The French defeats in the war of 1870, the debacle for the troops after the capitulation at Sedan and the siege of Paris were the subject of many works exhibited at the Salon from 1872 on. The “annus terribilis” of 1870 left France deeply traumatised, and the painters were to play on the theme of this ‘national wound’ for many years to come. Indeed, one of these was Edouard Detaille, a military painter par excellence. Involved in the War of 1870, he began his career with paintings of dramatic episodes from the Franco-German conflict.
Detaille presented Le Rêve (The Dream) at the Salon of 1888. It was a work which met with immediate public success. The painter shows an army campaign bivouac and the collective dream of the young soldiers there, a dream of glory represented by the heroes of the Revolution and the armies of Napoleon I. In order to express externally this inner experience, Detaille divided the painting in two: an earthly part, in which the sleeping troops are stretched out on the ground in the shade of their guns, and a celestial part in which their brave ancestors burst out of the clouds. Whilst the lower part is an example of the documentary realism for which Detaille is famous, the upper part is entirely symbolist.
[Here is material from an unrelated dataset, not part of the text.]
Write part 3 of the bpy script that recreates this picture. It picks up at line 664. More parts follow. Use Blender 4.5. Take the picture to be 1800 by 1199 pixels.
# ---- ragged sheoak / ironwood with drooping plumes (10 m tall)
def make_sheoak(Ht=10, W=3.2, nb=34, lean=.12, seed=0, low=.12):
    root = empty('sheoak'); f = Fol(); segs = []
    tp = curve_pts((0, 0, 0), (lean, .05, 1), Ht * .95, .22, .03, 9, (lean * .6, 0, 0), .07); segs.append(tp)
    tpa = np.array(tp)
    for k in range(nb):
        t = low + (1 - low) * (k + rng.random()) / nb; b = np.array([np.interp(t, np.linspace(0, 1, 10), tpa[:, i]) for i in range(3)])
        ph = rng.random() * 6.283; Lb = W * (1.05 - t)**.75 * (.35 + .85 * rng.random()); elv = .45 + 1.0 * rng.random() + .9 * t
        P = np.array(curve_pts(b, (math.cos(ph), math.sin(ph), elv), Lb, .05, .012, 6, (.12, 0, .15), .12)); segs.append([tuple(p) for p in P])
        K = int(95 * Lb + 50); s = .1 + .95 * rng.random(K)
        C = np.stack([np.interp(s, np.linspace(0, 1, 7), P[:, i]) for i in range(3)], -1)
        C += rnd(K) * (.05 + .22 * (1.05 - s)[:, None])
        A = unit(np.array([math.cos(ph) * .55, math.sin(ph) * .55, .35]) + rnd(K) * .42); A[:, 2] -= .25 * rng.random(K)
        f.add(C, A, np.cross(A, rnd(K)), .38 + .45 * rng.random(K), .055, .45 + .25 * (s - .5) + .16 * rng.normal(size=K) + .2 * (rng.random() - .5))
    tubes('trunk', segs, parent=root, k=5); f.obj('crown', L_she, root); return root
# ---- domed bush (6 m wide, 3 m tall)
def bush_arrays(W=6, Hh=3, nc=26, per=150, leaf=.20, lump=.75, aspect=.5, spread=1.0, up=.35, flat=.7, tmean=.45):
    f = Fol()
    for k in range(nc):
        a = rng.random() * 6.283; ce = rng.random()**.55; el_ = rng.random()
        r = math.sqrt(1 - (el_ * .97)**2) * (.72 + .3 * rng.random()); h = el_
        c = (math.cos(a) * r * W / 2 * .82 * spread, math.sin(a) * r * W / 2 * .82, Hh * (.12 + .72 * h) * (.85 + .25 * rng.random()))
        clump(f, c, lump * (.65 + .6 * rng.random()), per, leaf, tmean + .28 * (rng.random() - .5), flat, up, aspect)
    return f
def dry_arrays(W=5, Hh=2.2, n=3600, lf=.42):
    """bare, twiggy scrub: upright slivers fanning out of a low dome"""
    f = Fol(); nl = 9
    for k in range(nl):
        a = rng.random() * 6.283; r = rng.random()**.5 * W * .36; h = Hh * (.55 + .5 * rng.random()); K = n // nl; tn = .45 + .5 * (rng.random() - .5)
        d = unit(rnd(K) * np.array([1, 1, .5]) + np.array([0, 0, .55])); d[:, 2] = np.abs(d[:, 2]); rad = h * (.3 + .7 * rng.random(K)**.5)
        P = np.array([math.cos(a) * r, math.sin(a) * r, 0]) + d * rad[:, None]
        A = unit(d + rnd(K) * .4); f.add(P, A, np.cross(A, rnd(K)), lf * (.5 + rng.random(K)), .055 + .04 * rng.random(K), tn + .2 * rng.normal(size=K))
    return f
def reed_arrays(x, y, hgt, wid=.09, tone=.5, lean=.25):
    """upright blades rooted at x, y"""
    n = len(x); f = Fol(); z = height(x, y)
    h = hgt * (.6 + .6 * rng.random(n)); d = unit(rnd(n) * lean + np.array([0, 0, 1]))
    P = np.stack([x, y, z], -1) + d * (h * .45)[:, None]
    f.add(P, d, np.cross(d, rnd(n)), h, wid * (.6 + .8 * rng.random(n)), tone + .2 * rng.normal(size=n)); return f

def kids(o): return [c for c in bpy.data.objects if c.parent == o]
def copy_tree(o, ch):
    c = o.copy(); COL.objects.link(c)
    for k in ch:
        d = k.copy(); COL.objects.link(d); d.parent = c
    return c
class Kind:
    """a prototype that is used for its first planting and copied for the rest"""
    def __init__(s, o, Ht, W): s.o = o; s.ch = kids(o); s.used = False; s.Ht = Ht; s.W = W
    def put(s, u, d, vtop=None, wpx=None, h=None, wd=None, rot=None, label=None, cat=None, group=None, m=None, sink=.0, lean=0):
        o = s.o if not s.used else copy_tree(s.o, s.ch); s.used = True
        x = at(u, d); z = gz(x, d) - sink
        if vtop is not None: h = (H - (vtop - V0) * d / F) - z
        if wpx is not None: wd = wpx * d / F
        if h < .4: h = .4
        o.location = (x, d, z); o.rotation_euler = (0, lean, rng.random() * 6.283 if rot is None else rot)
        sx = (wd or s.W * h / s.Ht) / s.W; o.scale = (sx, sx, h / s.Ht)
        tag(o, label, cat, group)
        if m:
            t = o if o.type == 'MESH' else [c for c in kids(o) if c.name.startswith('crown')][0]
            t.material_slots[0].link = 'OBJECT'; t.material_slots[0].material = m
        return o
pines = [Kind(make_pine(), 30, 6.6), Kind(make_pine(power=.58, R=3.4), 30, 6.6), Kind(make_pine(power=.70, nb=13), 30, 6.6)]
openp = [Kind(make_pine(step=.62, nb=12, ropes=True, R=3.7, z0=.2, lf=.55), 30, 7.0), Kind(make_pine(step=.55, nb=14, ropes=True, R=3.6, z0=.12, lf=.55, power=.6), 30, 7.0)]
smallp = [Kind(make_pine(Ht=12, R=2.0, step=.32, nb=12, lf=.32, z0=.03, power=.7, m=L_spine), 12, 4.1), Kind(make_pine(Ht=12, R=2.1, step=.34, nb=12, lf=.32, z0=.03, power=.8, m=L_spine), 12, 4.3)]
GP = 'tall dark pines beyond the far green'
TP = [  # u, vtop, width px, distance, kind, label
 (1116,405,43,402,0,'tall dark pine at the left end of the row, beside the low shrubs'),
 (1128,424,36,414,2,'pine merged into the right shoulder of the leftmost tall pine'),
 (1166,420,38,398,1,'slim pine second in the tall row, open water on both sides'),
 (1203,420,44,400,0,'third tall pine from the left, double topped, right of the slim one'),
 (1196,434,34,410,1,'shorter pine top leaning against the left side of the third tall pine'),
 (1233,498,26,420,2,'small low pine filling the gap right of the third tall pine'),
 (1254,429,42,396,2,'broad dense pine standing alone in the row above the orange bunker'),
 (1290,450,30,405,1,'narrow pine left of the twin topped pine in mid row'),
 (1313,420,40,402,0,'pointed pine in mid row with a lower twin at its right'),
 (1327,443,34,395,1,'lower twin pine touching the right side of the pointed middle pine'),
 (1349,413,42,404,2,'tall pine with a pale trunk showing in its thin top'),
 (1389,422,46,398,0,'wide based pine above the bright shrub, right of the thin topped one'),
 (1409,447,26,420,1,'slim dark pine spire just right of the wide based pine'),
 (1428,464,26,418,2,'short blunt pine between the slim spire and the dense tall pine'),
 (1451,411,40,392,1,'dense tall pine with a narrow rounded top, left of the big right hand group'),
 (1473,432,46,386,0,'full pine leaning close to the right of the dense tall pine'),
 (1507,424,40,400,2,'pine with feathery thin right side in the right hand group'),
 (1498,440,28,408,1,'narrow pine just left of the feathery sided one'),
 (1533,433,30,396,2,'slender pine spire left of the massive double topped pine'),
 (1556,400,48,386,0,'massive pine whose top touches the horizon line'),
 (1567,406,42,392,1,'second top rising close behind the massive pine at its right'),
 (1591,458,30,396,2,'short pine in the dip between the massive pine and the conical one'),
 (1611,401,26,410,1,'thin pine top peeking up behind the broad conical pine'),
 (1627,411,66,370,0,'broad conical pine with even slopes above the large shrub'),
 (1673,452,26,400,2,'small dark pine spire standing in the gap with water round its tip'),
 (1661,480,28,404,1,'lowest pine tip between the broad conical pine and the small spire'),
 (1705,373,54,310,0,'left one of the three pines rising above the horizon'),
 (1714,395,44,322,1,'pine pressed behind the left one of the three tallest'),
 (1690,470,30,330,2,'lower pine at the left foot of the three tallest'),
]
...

And the work goes a great deal further than the illustration of a identifiable military event. Indeed, it is very nearly allegorical. By establishing itself in direct descendance to the epic of the First Empire, it is a “transfiguration of the defeat”, to use the words of François Roth. In it we can see the beginnings of the idea of ‘revanche’ or revenge, the watchcry of France in the decade before the First World War. Indeed, the work feels like a patriotic hymn, and it contributes directly to the development of nationalism. Widely seen in engravings and chromatic prints, Le Rêve was to mark the imagination of generations of school children, and as a result, was to prolong the history of France as propagated by the Third Republic.